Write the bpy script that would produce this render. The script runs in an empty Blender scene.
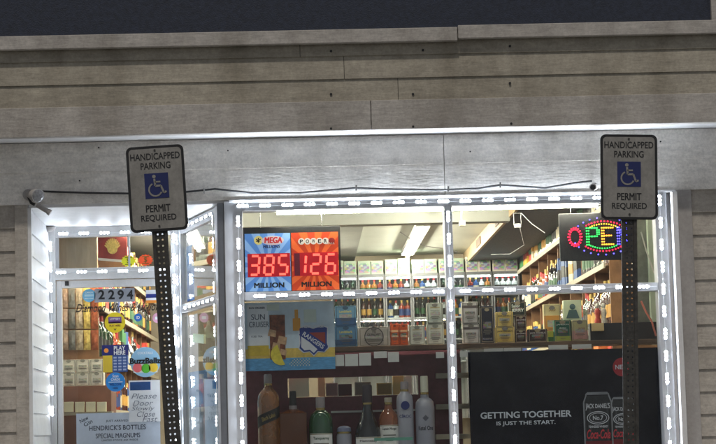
import bpy, math, random
from mathutils import Vector, Matrix
random.seed(7)
SC = bpy.context.scene
COL = SC.collection
R = math.radians

# ------------------------------------------------------------------ camera
F = 2000.0                      # focal length in photo pixels (photo 716 px wide)
CAM = Vector((0, -16, 1.25))
YAW, PITCH, ROLL = math.atan(53 / F), math.atan(208 / F), 0.0262
CR = (Matrix.Rotation(-YAW, 3, 'Z') @ Matrix.Rotation(math.pi / 2 + PITCH, 3, 'X')
      @ Matrix.Rotation(-ROLL, 3, 'Z'))
cd = bpy.data.cameras.new('camera'); cam = bpy.data.objects.new('camera', cd)
COL.objects.link(cam); SC.camera = cam
cd.sensor_width = 36; cd.lens = 36 * F / 716; cd.clip_start = .1; cd.clip_end = 500
cam.location = CAM; cam.rotation_euler = CR.to_euler()

# ------------------------------------------------------------------ light
SUN_EL, SUN_AZ = R(62), R(12)
w = bpy.data.worlds.new('World'); SC.world = w; w.use_nodes = True
wn = w.node_tree.nodes; wl = w.node_tree.links
sky = wn.new('ShaderNodeTexSky'); sky.sky_type = 'NISHITA'; sky.sun_disc = False
sky.sun_elevation = SUN_EL; sky.sun_rotation = math.pi - SUN_AZ
hs = wn.new('ShaderNodeHueSaturation'); hs.inputs['Saturation'].default_value = .25
wl.new(sky.outputs[0], hs.inputs['Color']); wl.new(hs.outputs[0], wn['Background'].inputs[0])
wn['Background'].inputs[1].default_value = .031
sl = bpy.data.lights.new('lot_light', 'SUN'); so = bpy.data.objects.new('lot_light', sl)
COL.objects.link(so); sl.energy = 1.0; sl.angle = R(2); sl.color = (1, .93, .83)
d = Vector((math.sin(SUN_AZ) * math.cos(SUN_EL), math.cos(SUN_AZ) * math.cos(SUN_EL), -math.sin(SUN_EL)))
so.rotation_euler = d.to_track_quat('-Z', 'Y').to_euler(); so.location = (0, -10, 12)
SC.view_settings.view_transform = 'Standard'; SC.view_settings.look = 'None'
SC.view_settings.exposure = .62; SC.view_settings.gamma = 1
LED_POWER = 52.0
WINDOW_LED_POWER = 520.0
TUBE_POWER = 110.0

# ------------------------------------------------------------------ helpers
def at(px, py, Y):
    """point of the plane y = Y that the photo shows at (px, py)"""
    v = CR @ Vector(((px - 358) / F, -(py - 222) / F, -1))
    t = (Y - CAM.y) / v.y
    return CAM + v * t
def PX(px, py, Y): return at(px, py, Y).x
def PZ(px, py, Y): return at(px, py, Y).z
def S(n, Y): return n * (Y - CAM.y) / F
def rect(x0, y0, x1, y1, Y):
    c = at((x0 + x1) / 2, (y0 + y1) / 2, Y); a, b = S(x1 - x0, Y) / 2, S(y1 - y0, Y) / 2
    return c.x - a, c.x + a, c.z - b, c.z + b

BASE = {}
class MB:
    def __init__(s): s.v = []; s.f = []; s.m = []; s.k = 0
    def add(s, vs, fs):
        o = len(s.v); s.v += [tuple(p) for p in vs]
        for f in fs: s.f.append([i + o for i in f]); s.m.append(s.k)
        return s
    def mat(s, k): s.k = k; return s
    def box(s, x0, x1, y0, y1, z0, z1):
        return s.add([(x0, y0, z0), (x1, y0, z0), (x1, y1, z0), (x0, y1, z0), (x0, y0, z1), (x1, y0, z1), (x1, y1, z1), (x0, y1, z1)],
                     [(3, 2, 1, 0), (4, 5, 6, 7), (0, 1, 5, 4), (1, 2, 6, 5), (2, 3, 7, 6), (3, 0, 4, 7)])
    def bar(s, a, b, w, h, up=(0, 0, 1)):
        a, b, up = Vector(a), Vector(b), Vector(up); d = (b - a).normalized()
        x = d.cross(up).normalized() * (w / 2); u = x.cross(d).normalized() * (h / 2)
        P = []
        for p in (a, b): P += [p - x - u, p + x - u, p + x + u, p - x + u]
        return s.add(P, [(3, 2, 1, 0), (4, 5, 6, 7), (0, 1, 5, 4), (1, 2, 6, 5), (2, 3, 7, 6), (3, 0, 4, 7)])
    def quad(s, a, b, c, d): return s.add([a, b, c, d], [(0, 1, 2, 3)])
    def prism(s, pts, y0, y1):
        """outline in x, z extruded from y0 (front) to y1"""
        n = len(pts)
        return s.add([(x, y0, z) for x, z in pts] + [(x, y1, z) for x, z in pts],
                     [tuple(range(n)), tuple(range(2 * n - 1, n - 1, -1))] +
                     [(i, i + n, (i + 1) % n + n, (i + 1) % n) for i in range(n)])
    def disc(s, x, z, r, y0, y1, n=28, sx=1):
        return s.prism([(x + sx * r * math.cos(2 * math.pi * i / n), z + r * math.sin(2 * math.pi * i / n)) for i in range(n)], y0, y1)
    def ribbon(s, pts, wd, y0, y1):
        for (ax, az), (bx, bz) in zip(pts, pts[1:]):
            dx, dz = bx - ax, bz - az; L = math.hypot(dx, dz) or 1; nx, nz = -dz / L * wd / 2, dx / L * wd / 2
            s.prism([(ax - nx, az - nz), (bx - nx, bz - nz), (bx + nx, bz + nz), (ax + nx, az + nz)], y0, y1)
        return s
    def lathe(s, prof, x, y, z, n=24, a0=0, a1=2 * math.pi, cap=True):
        full = abs(a1 - a0 - 2 * math.pi) < 1e-6; m = n if full else n + 1; o = []
        for r, h in prof:
            for i in range(m):
                a = a0 + (a1 - a0) * i / n; o.append((x + r * math.cos(a), y + r * math.sin(a), z + h))
        fs = []
        for j in range(len(prof) - 1):
            for i in range(n):
                k = (i + 1) % m; fs.append((j * m + i, j * m + k, (j + 1) * m + k, (j + 1) * m + i))
        if full and cap:
            fs.append(tuple(range(m - 1, -1, -1))); q = (len(prof) - 1) * m; fs.append(tuple(range(q, q + m)))
        return s.add(o, fs)
    def tube(s, pts, r, n=8):
        pts = [Vector(p) for p in pts]; o = []
        for i, p in enumerate(pts):
            t = (pts[min(i + 1, len(pts) - 1)] - pts[max(i - 1, 0)]).normalized()
            u = t.cross(Vector((0, 0, 1)));
            if u.length < .05: u = t.cross(Vector((0, 1, 0)))
            u.normalize(); q = u.cross(t); rr = r[i] if isinstance(r, (list, tuple)) else r
            for k in range(n):
                a = 2 * math.pi * k / n; o.append(p + u * rr * math.cos(a) + q * rr * math.sin(a))
        fs = [(i * n + k, i * n + (k + 1) % n, (i + 1) * n + (k + 1) % n, (i + 1) * n + k) for i in range(len(pts) - 1) for k in range(n)]
        fs += [tuple(range(n - 1, -1, -1)), tuple(range((len(pts) - 1) * n, len(pts) * n))]
        return s.add(o, fs)
    def mesh(s, name, mats, base=(0, 0, 0), smooth=False):
        me = bpy.data.meshes.new(name)
        me.from_pydata([(p[0] - base[0], p[1] - base[1], p[2] - base[2]) for p in s.v], [], s.f)
        if not isinstance(mats, (list, tuple)): mats = [mats]
        for m in mats: me.materials.append(m)
        for p, k in zip(me.polygons, s.m): p.material_index = k
        if smooth:
            me.polygons.foreach_set('use_smooth', [True] * len(me.polygons))
            me.set_sharp_from_angle(angle=R(38))
        me.update(); return me
    def build(s, name, mats, parent=None, smooth=False, bevel=0, local=False):
        b = (0, 0, 0) if (local or parent is None) else BASE[parent.name]
        o = bpy.data.objects.new(name, s.mesh(name, mats, b, smooth)); COL.objects.link(o)
        if parent: o.parent = parent
        BASE[o.name] = b
        if bevel:
            m = o.modifiers.new('bevel', 'BEVEL'); m.width = bevel; m.segments = 2; m.limit_method = 'ANGLE'
        return o

def tag(o, label=None, cat=None, group=None, kind=None):
    if label: o['label'] = label
    if cat: o['category'] = cat
    if group: o['group'] = group
    if kind: o['kind'] = kind
    return o
def thing(name, label, cat, loc=(0, 0, 0), group=None, rot=None):
    o = bpy.data.objects.new(name, None); COL.objects.link(o); o.location = loc
    o.empty_display_size = .1
    if rot: o.rotation_euler = rot
    BASE[o.name] = tuple(loc); return tag(o, label, cat, group)
def solo(mb, name, mats, label, cat, group=None, smooth=False, bevel=0, loc=None):
    """a thing that is one mesh; its origin at loc or the middle of its base"""
    if loc is None:
        xs, ys, zs = zip(*mb.v); loc = ((min(xs) + max(xs)) / 2, (min(ys) + max(ys)) / 2, min(zs))
    o = bpy.data.objects.new(name, mb.mesh(name, mats, loc, smooth)); COL.objects.link(o); o.location = loc
    BASE[o.name] = tuple(loc)
    if bevel:
        m = o.modifiers.new('bevel', 'BEVEL'); m.width = bevel; m.segments = 2; m.limit_method = 'ANGLE'
    return tag(o, label, cat, group)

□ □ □

Collect each line containing the string "that".

Write the bpy script that would produce this render. The script runs in an empty Blender scene.
    """point of the plane y = Y that the photo shows at (px, py)"""
    """a thing that is one mesh; its origin at loc or the middle of its base"""